2022 Highlight: CUSP Exhibition

An Exhibition of Unusual Design

When ceramic artist Jan Ernst approached us with his idea for a showcase of unique, collectible design, we were thrilled at the opportunity to create something completely different. In partnership with Piet Smedy, Condé Nast House & Garden Editor-in-Chief, CUSP brought together eleven local designers to create novel pieces of functional art, focusing on materiality, craftsmanship and narrative.

Honoured to be exhibiting alongside some of the country’s top designers, we developed three totally new pieces, named Grassland 1, 2, and 3.

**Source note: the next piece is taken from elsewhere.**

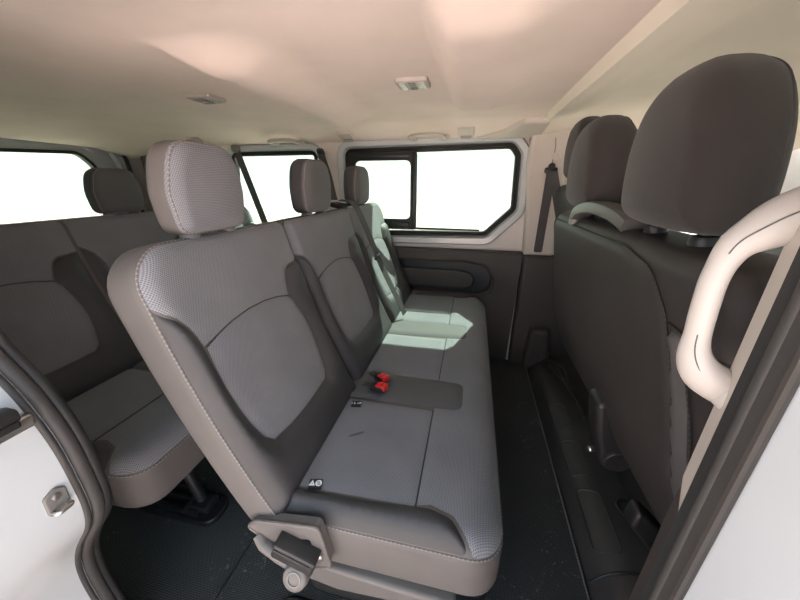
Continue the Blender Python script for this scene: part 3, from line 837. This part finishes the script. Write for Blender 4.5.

Grassland 1 is a one-armed armchair, inspired by the textures and shapes of the African grasslands. A throne in three parts, the chair is a work of collaboration with wood and metal sculptor Joe Mapfuno, and weaver Nomapopo “Victoria” Ralasi. The base woven from imizi river reed is an extension of the seat carved from fallen wood, following its natural curves. The seat grows organically into the arm then swoops into the backrest, which sprouts a thick tussock of grass.

Grassland 2 is a coffee table which also plays with natural textures. A balance of the weighty and the weightless, a raw slab of wood with its bark intact hovers gently on a tufty skirt of grass. It is as rugged as it is refined.

Grassland 3 looks up toward the trees. The woven imizi side table with its thick “trunk” takes its shape from the baobab tree, while a raffia fringe imitates a hanging curtain of aerial roots. Set into the centre of the tabletop is a white, black and green ceramic plate which mimics the growth rings of a tree – and the woven coils of a basket.